February 21, 2003 . VOLUME 96 . NUMBER 3 . BACK TO HEADLINES . ARCHIVES


Adopt a senior and adopt a highway of-fun

By ANONYMOUS




It is now so cold we want to die and the bleak, frigid pilgrimage to campus, wrought with icy peril and sub-zero gusts of wind, is a source of daily sorrow. It is this dire situation that has prompted a brilliant plan to promote inter-class solidarity here on the Macalester campus… and possibly many of Macalester's other "core values" like internationalism, academic excellence and multiculturalism (if that's still a core value).

Underclasspeople are all required to have rooms on campus that are most likely empty for large portions of the day, times when we poor seniors are stuck in the library pretending to study because we have nowhere to go. During these afternoon breaks we are tired and far from home, feeling the pain of the late nights of studying …. Okay, we'll be honest, of drinking too much at the Tap ($6 pitchers!), but this doesn't change the fact that there is no place on campus for us to spend the hours between classes.
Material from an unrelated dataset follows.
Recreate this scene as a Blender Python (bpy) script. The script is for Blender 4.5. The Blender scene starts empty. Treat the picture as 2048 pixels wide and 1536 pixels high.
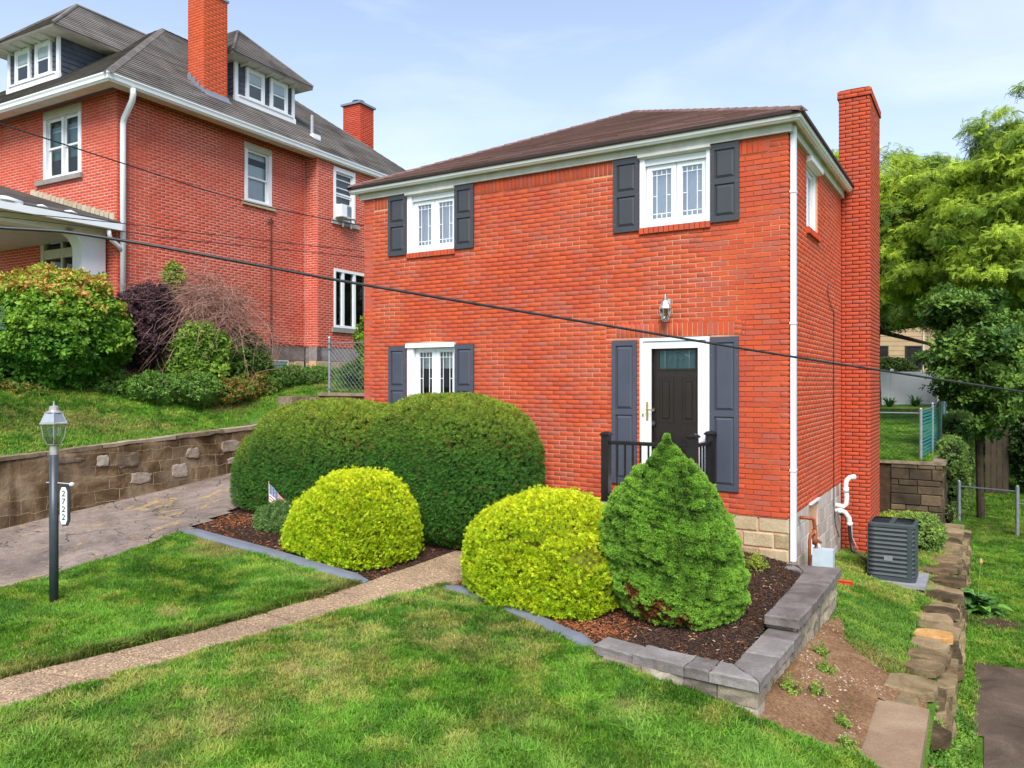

The Campus Center is nothing more than an enormous, sterile food court, the Link is uninviting and there is no place on campus with fatticouches. This is a serious problem.

Our solution to this grave social imbalance: ADOPT A SENIOR! In exchange for letting us poor, underprivileged off-campus folk nap in your rooms for an hour here or there, imagine the benefits … First of all, and this isn't meant to be offensive to all you first-years and sophomores who know you are cooler than us, but who doesn't want the status boost of a mysterious upperclassperson hanging out in their dorm room? Helping out a senior would produce some very tangible benefits. We generally have a kitchen that can produce better-than-cafeteria food. What's more, we have real driver's licenses that allow us to legally purchase alcohol. Plus, the senior you adopt would be very grateful and probably invite you to do hang out sometimes or maybe be able offer advice about classes, professors and all that other stuff we think we know a whole lot more about than you .

If we take action now, this could be the beginning of a beautiful Macalester tradition. When you think of our suffering, remember that in a year or two, when you get a room draw number higher than ten, you too will be trudging through whatever Minnesota throws at you. In a matter of months, we will be living a few blocks from campus and putting our B.A.'s to good use working at Domino's, thus we cannot achieve this alone. Even with the budget problems, MacAdopt is an organization that would surely get chartered. Or, if any of you plan to make (or already have) gratuitous amounts of money, we suggest endowing a cozy, couch-filled lounge—maybe one that serves beer.

A final note to desperate seniors: if the paperwork of adoption is just too much, you could always try the traditional method of hooking up with sophomores in order to get a bed for the night, a Sophomorathon if you will (try this often and with many different sophomores to find the best arrangement, for maximum convenience choose a weeknight). And don't get the brilliant idea of a firstyearathon, that's just plain sketchy. Word to the wise: the results of some "investigative reporting" show that adoption is perhaps the superior method, emerging from Wallace in post-hookup dishevelment leaves something to be desired. No one wants to relive sophomore year.